America’s Misadventures in the Middle East

Chas Freeman served as U.S. ambassador to Saudi Arabia during the war to liberate Kuwait and as assistant secretary of defense from 1993-94. He is the author of five books, including America’s Misadventures in the Middle East and Interesting Times: China, America, and the Shifting Balance of Prestige. He is a senior fellow at the Watson Institute for International and Public Affairs at Brown University.
He has written a good article which is worth reading. It deals with a very important subject of our time. He writes, "About 4 million Muslims have perished since 1990 as a direct or indirect result of U.S. policies and interventions. Since the turn of the century, the death toll among the Muslims of the Middle East from the U.S. “Global War on Terror” is at least 1.3 million and perhaps as many as 2 million people, the vast majority of them civilians. Terrorists, whether home-grown or imported, are “over here” because Americans are “over there” killing, wounding, and humiliating their kin, their loved ones, and others of their faith.
The vigorous embrace of populist Islamophobia by America’s leading politicians alienates and radicalizes mainstream Muslims at home as well as abroad, multiplying the ranks of those with a passionate desire for revenge against America and its allies and protégés. It promises to deny the United States indispensable Muslim allies in combating the Jihadi backlash. As the U.S. area of counterterrorism operations expands, Islamist extremism spreads concomitantly. Many expect a further metastasis of terrorism once the so-called Islamic Caliphate loses its territorial footholds in Iraq and Syria and its followers disperse. Nothing the United States is now doing lessens this probability."

He recommends a critical review of the US policy. He continues, "U.S. interests themselves are also badly in need of review. The Cold War is long over. Regional rivalries between Iran, Israel, and Saudi Arabia have replaced U.S.-Soviet contention and Arab nationalism as the drivers of events in the Middle East. Intra-Muslim sectarian warfare is spreading. Terrorism with Middle Eastern connections has become a global obsession. The role of the region’s abundant resources of oil and gas in world energy markets has diminished. Longstanding U.S. policy projects have been effectively abandoned. These include efforts to broker peace between Israelis and Palestinians, to democratize Middle Eastern societies, and to exclude Russian power from a role in the region’s affairs.
The central objective of U.S. policy in the Middle East has long been to achieve regional acceptance for the Jewish-settler state in Palestine. American diplomats have doggedly sought a political basis for a reconciliation between Israelis and Palestinians that could provide sustainable security for Israel and facilitate broad Arab normalization of relations with the Jewish state.
The international community originally approved the creation of a Jewish state in Palestine as part of a proposed partition of Palestine into two states. After decades of expansion, Israel has successfully precluded a two-state resolution of its conflict with its captive Arab populations. There is now de facto a single state in Palestine. A government that is democratically elected by Israeli Jews exercises various degrees of tyranny over Muslim and Christian Arabs. This is a formula that assures continuing Palestinian resistance, the alienation of the world’s nearly two billion Muslims from Israel, and the corrosion of both democracy and traditional Jewish values in Israel.
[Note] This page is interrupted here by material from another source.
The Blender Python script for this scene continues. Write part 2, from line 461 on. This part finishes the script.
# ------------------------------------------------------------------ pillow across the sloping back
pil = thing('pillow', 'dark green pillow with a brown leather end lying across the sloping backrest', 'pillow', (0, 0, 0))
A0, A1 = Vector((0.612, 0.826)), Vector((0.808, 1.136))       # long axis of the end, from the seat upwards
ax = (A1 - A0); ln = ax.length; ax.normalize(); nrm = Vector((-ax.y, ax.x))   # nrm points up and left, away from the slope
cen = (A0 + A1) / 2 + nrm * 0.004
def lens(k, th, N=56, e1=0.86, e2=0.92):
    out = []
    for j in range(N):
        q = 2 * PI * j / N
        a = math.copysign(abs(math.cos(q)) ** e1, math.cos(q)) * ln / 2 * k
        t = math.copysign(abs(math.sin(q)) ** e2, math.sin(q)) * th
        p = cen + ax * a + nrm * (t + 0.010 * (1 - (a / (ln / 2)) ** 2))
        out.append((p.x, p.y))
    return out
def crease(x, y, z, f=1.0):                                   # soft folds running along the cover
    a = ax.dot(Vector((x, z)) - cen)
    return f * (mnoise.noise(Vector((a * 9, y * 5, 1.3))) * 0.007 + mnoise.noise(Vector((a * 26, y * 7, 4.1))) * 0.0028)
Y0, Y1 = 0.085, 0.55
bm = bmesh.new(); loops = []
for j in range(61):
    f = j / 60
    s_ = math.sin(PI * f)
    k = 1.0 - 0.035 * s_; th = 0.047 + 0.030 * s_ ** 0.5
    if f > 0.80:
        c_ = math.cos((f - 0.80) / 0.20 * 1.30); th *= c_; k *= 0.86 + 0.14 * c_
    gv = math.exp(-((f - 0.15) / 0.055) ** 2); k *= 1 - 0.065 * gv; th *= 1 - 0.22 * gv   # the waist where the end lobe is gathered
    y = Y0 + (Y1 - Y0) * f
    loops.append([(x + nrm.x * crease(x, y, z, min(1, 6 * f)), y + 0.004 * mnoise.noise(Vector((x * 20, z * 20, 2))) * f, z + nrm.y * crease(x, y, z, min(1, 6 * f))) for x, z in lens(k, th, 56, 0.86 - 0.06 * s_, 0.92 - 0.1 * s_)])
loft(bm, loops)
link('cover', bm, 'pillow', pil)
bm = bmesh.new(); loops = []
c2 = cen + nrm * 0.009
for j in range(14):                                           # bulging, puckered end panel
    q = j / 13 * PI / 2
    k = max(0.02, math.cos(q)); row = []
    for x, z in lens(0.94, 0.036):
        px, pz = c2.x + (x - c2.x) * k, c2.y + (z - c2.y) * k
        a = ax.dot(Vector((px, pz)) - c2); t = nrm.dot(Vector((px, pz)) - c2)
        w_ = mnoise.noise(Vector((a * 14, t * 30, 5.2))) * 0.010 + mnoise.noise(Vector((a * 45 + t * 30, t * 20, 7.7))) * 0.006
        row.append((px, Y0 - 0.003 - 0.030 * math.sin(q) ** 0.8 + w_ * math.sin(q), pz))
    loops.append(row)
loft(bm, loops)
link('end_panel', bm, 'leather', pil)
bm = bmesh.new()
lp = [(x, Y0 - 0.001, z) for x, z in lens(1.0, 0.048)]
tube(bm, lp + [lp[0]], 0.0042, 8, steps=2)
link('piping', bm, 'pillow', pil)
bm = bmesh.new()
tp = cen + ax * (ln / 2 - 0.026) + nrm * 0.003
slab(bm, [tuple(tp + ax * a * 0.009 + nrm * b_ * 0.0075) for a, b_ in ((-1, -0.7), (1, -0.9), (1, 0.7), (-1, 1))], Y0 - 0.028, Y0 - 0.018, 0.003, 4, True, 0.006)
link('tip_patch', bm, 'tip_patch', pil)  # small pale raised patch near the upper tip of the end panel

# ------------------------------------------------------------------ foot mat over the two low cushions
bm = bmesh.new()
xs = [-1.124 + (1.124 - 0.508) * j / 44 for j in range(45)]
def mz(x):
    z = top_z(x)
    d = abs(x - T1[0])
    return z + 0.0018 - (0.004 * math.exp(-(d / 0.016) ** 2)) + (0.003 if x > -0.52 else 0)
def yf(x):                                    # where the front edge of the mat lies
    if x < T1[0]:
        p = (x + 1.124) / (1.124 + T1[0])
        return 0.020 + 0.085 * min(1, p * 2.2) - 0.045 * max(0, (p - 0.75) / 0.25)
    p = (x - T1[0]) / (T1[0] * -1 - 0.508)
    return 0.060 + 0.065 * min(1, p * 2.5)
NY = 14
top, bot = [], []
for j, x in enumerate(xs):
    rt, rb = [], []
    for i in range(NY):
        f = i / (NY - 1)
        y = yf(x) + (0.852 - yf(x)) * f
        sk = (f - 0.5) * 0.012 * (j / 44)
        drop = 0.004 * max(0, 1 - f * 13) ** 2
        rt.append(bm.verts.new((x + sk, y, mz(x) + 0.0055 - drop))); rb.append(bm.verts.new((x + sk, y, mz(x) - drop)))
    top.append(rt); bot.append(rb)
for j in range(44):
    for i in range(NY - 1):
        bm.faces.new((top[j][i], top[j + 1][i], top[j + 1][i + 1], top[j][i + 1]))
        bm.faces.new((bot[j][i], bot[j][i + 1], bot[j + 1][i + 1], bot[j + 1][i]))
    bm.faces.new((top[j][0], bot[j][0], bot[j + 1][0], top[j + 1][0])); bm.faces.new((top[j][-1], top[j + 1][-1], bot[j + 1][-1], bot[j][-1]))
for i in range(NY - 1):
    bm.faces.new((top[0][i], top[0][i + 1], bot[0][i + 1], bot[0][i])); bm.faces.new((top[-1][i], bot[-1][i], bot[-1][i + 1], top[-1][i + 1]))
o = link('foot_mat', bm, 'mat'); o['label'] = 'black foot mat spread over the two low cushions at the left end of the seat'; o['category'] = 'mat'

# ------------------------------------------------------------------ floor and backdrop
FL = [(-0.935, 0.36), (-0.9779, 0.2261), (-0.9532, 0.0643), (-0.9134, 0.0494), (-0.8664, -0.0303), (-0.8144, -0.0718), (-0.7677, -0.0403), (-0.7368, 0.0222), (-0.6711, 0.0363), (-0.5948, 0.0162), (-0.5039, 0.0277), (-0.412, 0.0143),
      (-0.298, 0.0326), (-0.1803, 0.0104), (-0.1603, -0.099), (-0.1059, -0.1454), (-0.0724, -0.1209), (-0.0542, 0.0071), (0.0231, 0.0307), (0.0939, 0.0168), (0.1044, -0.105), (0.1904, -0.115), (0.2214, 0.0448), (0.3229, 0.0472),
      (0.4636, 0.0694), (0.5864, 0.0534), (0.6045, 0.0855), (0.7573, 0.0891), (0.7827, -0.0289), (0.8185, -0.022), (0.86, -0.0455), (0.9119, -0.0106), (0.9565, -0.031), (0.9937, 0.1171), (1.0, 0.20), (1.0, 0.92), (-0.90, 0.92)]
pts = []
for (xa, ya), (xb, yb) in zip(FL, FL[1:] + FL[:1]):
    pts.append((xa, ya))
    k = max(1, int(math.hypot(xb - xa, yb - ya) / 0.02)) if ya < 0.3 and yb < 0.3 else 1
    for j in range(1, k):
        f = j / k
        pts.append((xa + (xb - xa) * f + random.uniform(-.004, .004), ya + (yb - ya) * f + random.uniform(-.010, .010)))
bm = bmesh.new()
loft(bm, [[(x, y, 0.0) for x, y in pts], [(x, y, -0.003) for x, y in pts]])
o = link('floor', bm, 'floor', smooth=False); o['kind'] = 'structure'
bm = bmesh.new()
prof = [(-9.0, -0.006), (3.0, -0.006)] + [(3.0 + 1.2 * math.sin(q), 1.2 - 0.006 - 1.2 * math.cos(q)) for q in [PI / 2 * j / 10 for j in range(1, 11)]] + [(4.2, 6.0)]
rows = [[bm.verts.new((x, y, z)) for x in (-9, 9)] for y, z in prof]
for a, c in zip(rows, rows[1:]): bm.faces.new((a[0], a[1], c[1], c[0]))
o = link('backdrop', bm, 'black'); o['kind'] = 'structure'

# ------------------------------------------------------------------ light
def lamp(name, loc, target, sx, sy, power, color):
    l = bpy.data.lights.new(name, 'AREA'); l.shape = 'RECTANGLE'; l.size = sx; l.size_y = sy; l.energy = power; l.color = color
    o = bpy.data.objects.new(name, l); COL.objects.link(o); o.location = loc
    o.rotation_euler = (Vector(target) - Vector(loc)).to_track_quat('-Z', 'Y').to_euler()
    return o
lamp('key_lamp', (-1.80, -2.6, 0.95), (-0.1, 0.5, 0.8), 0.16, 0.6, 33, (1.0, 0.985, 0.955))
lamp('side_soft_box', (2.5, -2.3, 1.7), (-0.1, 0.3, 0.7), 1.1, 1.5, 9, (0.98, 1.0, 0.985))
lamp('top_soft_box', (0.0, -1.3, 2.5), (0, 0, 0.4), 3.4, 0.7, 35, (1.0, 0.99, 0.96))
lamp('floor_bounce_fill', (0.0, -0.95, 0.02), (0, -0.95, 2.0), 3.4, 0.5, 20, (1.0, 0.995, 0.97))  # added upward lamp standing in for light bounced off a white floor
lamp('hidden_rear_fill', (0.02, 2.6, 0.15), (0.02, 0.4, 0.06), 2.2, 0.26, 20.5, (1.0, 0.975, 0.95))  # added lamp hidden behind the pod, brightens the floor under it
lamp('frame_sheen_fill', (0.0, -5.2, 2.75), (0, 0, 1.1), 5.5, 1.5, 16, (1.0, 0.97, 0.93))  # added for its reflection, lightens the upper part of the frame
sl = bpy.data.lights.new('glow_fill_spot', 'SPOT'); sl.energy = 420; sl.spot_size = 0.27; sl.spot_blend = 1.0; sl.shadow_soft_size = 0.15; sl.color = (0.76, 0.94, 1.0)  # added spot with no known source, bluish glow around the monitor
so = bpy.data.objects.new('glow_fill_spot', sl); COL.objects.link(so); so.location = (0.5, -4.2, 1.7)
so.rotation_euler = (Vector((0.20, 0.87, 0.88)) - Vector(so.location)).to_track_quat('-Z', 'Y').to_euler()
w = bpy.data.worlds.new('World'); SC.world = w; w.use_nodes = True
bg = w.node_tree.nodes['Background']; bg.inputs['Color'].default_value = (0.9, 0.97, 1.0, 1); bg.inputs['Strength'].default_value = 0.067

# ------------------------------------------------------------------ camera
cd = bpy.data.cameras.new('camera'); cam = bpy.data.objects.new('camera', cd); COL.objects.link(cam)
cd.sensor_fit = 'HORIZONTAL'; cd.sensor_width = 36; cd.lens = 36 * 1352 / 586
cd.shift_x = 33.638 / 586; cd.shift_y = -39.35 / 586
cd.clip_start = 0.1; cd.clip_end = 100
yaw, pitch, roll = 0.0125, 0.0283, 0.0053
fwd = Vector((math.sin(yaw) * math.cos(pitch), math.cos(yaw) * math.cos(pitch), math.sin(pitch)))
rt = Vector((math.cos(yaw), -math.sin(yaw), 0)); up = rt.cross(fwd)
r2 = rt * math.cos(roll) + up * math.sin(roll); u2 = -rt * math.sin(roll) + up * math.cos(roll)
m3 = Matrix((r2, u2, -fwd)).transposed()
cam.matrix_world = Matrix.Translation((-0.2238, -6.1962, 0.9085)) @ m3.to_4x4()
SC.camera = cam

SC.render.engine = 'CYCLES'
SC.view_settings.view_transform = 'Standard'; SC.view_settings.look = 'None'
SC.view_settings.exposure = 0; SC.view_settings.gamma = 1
The Jewish state has evolved since its founding. It has left behind it both the humanism that inspired Zionism and the universal moral precepts traditionally espoused by Judaism. The perception that Israel no longer shares values it once aspired to exemplify is increasing its international isolation, especially from Jews in Europe and the United States. But American diplomacy no longer even pretends to seek to halt Israel’s triumphant march toward existential implosion despite the obvious negative consequences of this for the security and international influence of the United States...
But Israeli Jewish racism, cruelty to captive Arab populations, and relentless hate-filled propaganda against Islam impart a moral taint that makes normal relations with Israel anathema to most Muslims...
American indifference to the human-rights violations that are integral to Israel’s despotic rule over Palestinian Arabs has added to longstanding doubts about the sincerity of the American commitment to human rights and democracy. Such doubts are, of course, far from new. There have been many instances in which the United States transgressed its own values abroad by supporting dictatorships or seeking the overthrow of elected regimes it saw as problematic. In the Middle East, the list begins with the ousting of the Mossadegh government in Iran in 1953 and concludes with the overthrow of the Hamas government in Palestine in 2006 and the Muslim Brotherhood government in Egypt in 2013."
He concludes by writing, "To sum up, Americans have arrived at a moment in which the Middle East they have long imagined no longer exists and the actions they are taking no longer yield the intended results. A fundamental reexamination of the premises and purposes of U.S. policies in the region is in order. The complexities of such a review would be formidable. But policies based on past rather than current realities will only get the countries of the Middle East and the United States into even more trouble than they are already in. American policies in the Middle East, as elsewhere, must spring from unflinching analysis of the current situation, be disciplined by a clear-eyed view of American interests, and put those interests—not those of others—first."